I was privileged to have a discussion with the late Justice Scalia about 5 years ago on how federal spectrum management worked in OTP days. (There are a few other OTP veterans still active in the field, so I urge you to reach out to them for insight.) While OTP Director Whitehead let IRAC handle many functions, he was willing to and actually did intervene much more than NTIA has in recent decades. In particular, he was willing to call cabinet members directly to get them to reverse positions their agencies had taken in IRAC - generally without knowledge of top agencies officials in a "deep state"-like arrangement.

Of course, Whitehead's White House phone number helped a lot! While the 2012 PCAST spectrum report may be falling out of favor in the current Administration, I urge you to review Section V which is not controversial and particular Recommendation 5.1 on increasing the White House role in spectrum policy:

PCAST 5.1


After the PCAST report there was a slightly increase spectrum policy presence in the White House with the detail of an NTIA middle manager to OSTP. Due to budget constraints, this OSTP specialist was actually paid by NTIA and was expected to return there. The White House needs more of a point person on spectrum policy and this is important enough that person should be independent of BOTH FCC and NTIA.

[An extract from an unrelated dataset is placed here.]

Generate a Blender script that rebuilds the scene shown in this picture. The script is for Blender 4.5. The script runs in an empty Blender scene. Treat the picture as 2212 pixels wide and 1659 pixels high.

The NTIA spectrum staff seem to think that they can't really regulate other federal agencies and that no other agency can regulate such agencies in any matter. Let me point out some examples:

  • EPA regulates pollution from federal agency activities
  • OSHA regulates federal workplace safety
  • GSA regulates federal real property (e.g. buildings and land)
  • NRC regulates nonweapons related federal use of radioactive material
  • OPM regulates federal personnel policies
  • NSA regulates federal agency use of encryption

Early in my FCC career I used to periodically attend IRAC meetings and as well as meetings of an interagency committee at NSA that dealt with federal encryption equipment and its use. In both cases the groups were discussing policies that would apply to the agencies present. The key different was that IRAC thought they could make decisions based solely on the consensus of those present and that that broader "public interest" did not explicitly matter since the IRAC members were all public employees! In the NSA group it was clear that NSA was in charge and had a charter from POTUS but wanted to hear and consider the views of affected agencies. BIG DIFFERENCE!

Both NTIA and FCC really are understaffed with people who can do independent technical review of spectrum sharing issues, particularly novel ones. Thus you might want to consider this recommendation from IEEE-USA on creating a new advisory committee to both FCC and NTIA of technical experts without industry ties who can look independently at technical issues of spectrum sharing and interference and suggest possible solutions to difficult problems to both agencies. Since the physics is the same from both G and NG radio signals it makes sense to have on committee serve both and would save money since nonindustry advisory board members must get paid for their time..

IEEE-USA on adcom
(Note that since this was drafted last year the EPA SAB has changed significantly and has become controversial.
However, the
NRC group still has the same structure.)

So Mr. Redl, congratulations and let's hope that you can take an open minded approach to finding a new clarification on the relative roles of IRAC and NTIA in managing spectrum.